Next Boycott, Blame the Irish



Sometimes being a word nerd is just too much fun.

I’m reading The Years by Virginia Woolf right now. It’s the story of the Pargiter family, from 1880 to the 1930s.Most of the novel is about this fictional family, but occasionally there are historical references, to kings and queens and such.

In a few brief sentences in the section in 1891, I read that the eldest daughter, Eleanor, is on the London streets, and learns from newspapers that “Parnell” has died, and she is “dazed.” In the next passage, her father, Colonel Partiger, also reads the paper. His thoughts? “He’s dead – that unscrupulous adventurer – that agitator who had done all that mischief, that man….How had he died? Had he killed himself? It wouldn’t be surprising. Anyhow he was dead and that was an end of it.”

The Colonel is on his way to visit his sister-in-law, Eugenie, who it appears he favors. Upon arriving, he tells her the news. Her reaction is quite different. “Poor thing.”

“Poor thing?” he repeated. Her eyes were full of tears. He was puzzled. Did she mean Kitty O’Shea? He hadn’t thought of her.

“She ruined his career for him,” he said with a little snort.

“Ah, but how she must have loved him!” she murmured.

Well, I am somewhat embarrassed to admit this, but I had no idea who the heck Parnell was. And I was intrigued. Obviously, the man elicited some controversial opinions in his time. So, off to Google. On the BBC website, I learned that Charles Parnell (1846-1891) was born into a family of Anglo-Irish Protestant landowners. He was elected to Parliament in 1875 as a member of the Home Rule League (later re-named by Parnell the Irish Parliamentary Party), and became an active opponent of the Irish land laws. By 1880, he had become the accepted leader of the Irish nationalist movement. Here’s where he became troublesome. He joined with the Liberals to defeat the Conservatives, and Gladstone became prime minister, supporting the first Irish Home Rule Bill, but that bill split the Liberal Party, and Gladstone’s government fell soon after. Parnell encouraged peaceful protests; however, members of 0an Irish terrorist group murdered two British officials in Dublin. Parnell condemned the act – but in 1887, the Times published a letter which supposedly had his signature, excusing the murders. When it was proved a forgery, Parnell became a hero. All that fell apart shortly after, when his long-time supporter, William O’Shea, filed for divorce from his wife Kitty O’Shea, on the grounds of adultery. She had been Parnell’s mistress for a number of years. The scandal split the party again, and Parnell was replaced. He died soon after.

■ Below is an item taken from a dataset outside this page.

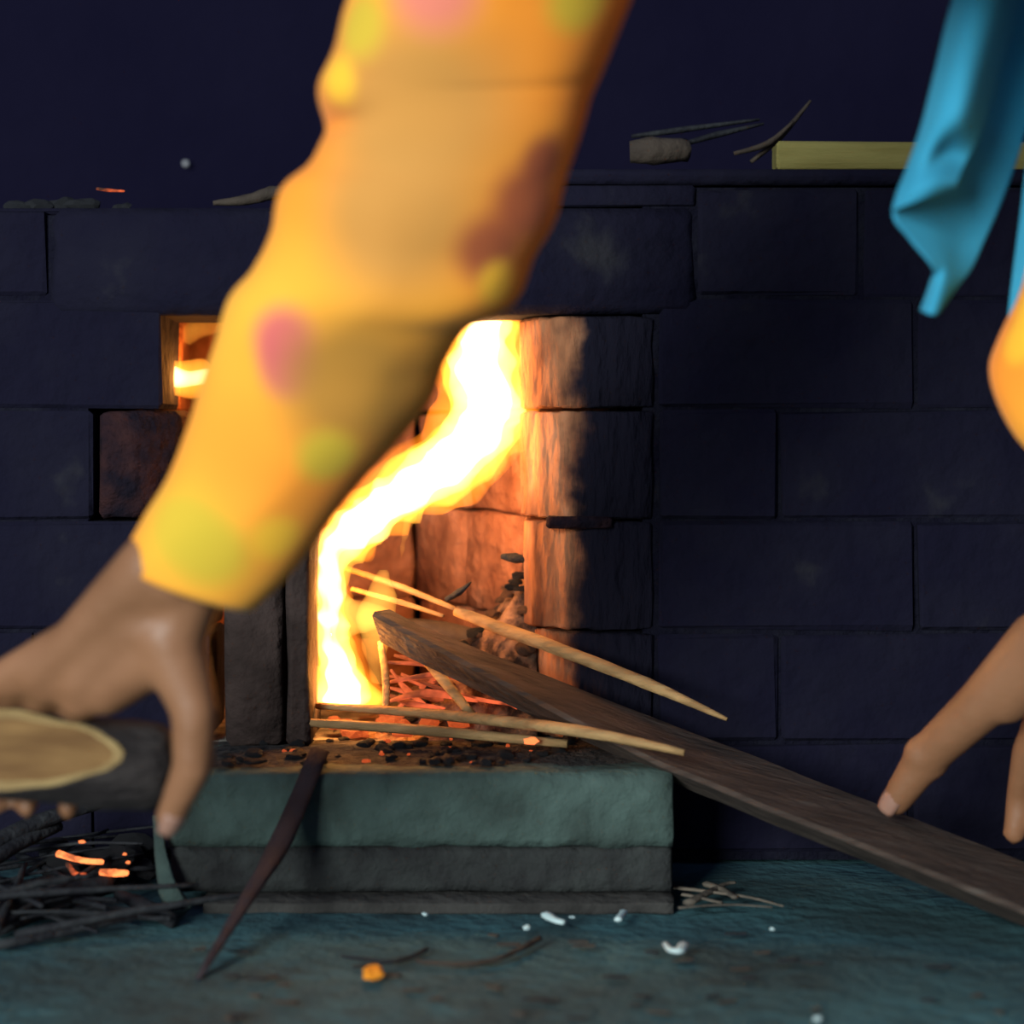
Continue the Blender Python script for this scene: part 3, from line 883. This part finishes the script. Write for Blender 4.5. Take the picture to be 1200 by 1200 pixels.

OK, then. Now I had context for my Virginia Woolf reading. I knew why Eleanor the activist supported Parnell, why the Colonel thought him a rabble-rouser, and why Eugenie believed him a “poor thing,” and what the scandal  lay behind his ultimate demise.

But – and here’s the fun part – in this search, I discovered something entirely unexpected. The origin of the word boycott.

On the History Learning site, the entry on Charles Parnell describes how he worked for his long-term goal, that the farmers of Ireland could own their own land. In 1880, Parnell said:

When a man takes a farm from which another has been evicted you must shun him on the roadside when you meet him, you must shun him in the streets of the town, you must shun him in the shop, you must shun him in the fairgreen and in the marketplace, and even in the place of worship, by leaving him alone, by putting him in a moral Coventry, by isolating him from the rest of his country as if he were the leper of old, you must show your detestation of the crime he has committed.

This “shunning” was used against a land agent whose name was Boycott – and so “boycotting” came to be used as a word to describe the tactic prescribed by Parnell and his followers.

And that, gentle readers, means that when we boycott Cuban cigars or Iraqi oil, we are following the example of a 19th Century Irishman who battled for land rights.

I must admit, I feel kind of sorry for Mr. Boycott…I’m sure he wasn’t the nicest guy around. But becoming a household word with a negative meaning – ouch! That’s harsh. Just goes to show. Gotta watch yourself. Never know when you might end up in the dictionary.